» **Work instructions**: Output an exact reproduction of the data.

Records from a data collection

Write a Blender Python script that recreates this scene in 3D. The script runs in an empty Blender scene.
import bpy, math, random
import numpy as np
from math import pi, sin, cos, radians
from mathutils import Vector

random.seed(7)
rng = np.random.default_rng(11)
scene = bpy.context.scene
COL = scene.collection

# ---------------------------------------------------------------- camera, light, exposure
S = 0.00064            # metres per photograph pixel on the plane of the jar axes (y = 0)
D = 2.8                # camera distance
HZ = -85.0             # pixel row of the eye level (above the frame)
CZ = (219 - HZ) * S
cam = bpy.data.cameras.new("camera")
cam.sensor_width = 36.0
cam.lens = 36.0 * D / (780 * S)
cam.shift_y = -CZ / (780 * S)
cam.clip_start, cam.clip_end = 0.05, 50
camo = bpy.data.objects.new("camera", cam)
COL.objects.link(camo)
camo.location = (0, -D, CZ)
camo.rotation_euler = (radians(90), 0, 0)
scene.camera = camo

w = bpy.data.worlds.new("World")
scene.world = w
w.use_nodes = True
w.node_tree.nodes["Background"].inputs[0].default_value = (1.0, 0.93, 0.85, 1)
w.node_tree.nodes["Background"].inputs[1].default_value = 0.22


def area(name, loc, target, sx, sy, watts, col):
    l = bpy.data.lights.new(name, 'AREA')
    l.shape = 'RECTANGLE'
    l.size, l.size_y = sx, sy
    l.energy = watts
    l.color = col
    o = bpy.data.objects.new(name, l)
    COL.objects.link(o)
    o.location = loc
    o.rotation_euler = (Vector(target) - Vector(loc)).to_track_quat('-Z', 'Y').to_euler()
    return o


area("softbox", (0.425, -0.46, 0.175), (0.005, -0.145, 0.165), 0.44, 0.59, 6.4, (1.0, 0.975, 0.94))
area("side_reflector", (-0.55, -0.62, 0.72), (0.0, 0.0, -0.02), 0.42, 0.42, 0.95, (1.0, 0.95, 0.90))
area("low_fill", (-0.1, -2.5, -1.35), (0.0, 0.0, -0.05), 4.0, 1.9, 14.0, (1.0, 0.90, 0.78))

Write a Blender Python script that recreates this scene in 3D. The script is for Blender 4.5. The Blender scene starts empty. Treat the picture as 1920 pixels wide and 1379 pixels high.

» **Expected answer**:
Write a Blender Python script that recreates this scene in 3D. The script runs in an empty Blender scene.
import bpy, math, random
import numpy as np
from math import pi, sin, cos, radians
from mathutils import Vector

random.seed(7)
rng = np.random.default_rng(11)
scene = bpy.context.scene
COL = scene.collection

# ---------------------------------------------------------------- camera, light, exposure
S = 0.00064            # metres per photograph pixel on the plane of the jar axes (y = 0)
D = 2.8                # camera distance
HZ = -85.0             # pixel row of the eye level (above the frame)
CZ = (219 - HZ) * S
cam = bpy.data.cameras.new("camera")
cam.sensor_width = 36.0
cam.lens = 36.0 * D / (780 * S)
cam.shift_y = -CZ / (780 * S)
cam.clip_start, cam.clip_end = 0.05, 50
camo = bpy.data.objects.new("camera", cam)
COL.objects.link(camo)
camo.location = (0, -D, CZ)
camo.rotation_euler = (radians(90), 0, 0)
scene.camera = camo

w = bpy.data.worlds.new("World")
scene.world = w
w.use_nodes = True
w.node_tree.nodes["Background"].inputs[0].default_value = (1.0, 0.93, 0.85, 1)
w.node_tree.nodes["Background"].inputs[1].default_value = 0.22


def area(name, loc, target, sx, sy, watts, col):
    l = bpy.data.lights.new(name, 'AREA')
    l.shape = 'RECTANGLE'
    l.size, l.size_y = sx, sy
    l.energy = watts
    l.color = col
    o = bpy.data.objects.new(name, l)
    COL.objects.link(o)
    o.location = loc
    o.rotation_euler = (Vector(target) - Vector(loc)).to_track_quat('-Z', 'Y').to_euler()
    return o


area("softbox", (0.425, -0.46, 0.175), (0.005, -0.145, 0.165), 0.44, 0.59, 6.4, (1.0, 0.975, 0.94))
area("side_reflector", (-0.55, -0.62, 0.72), (0.0, 0.0, -0.02), 0.42, 0.42, 0.95, (1.0, 0.95, 0.90))
area("low_fill", (-0.1, -2.5, -1.35), (0.0, 0.0, -0.05), 4.0, 1.9, 14.0, (1.0, 0.90, 0.78))

Write a Blender Python script that recreates this scene in 3D. The script is for Blender 4.5. The Blender scene starts empty. Treat the picture as 1920 pixels wide and 1379 pixels high.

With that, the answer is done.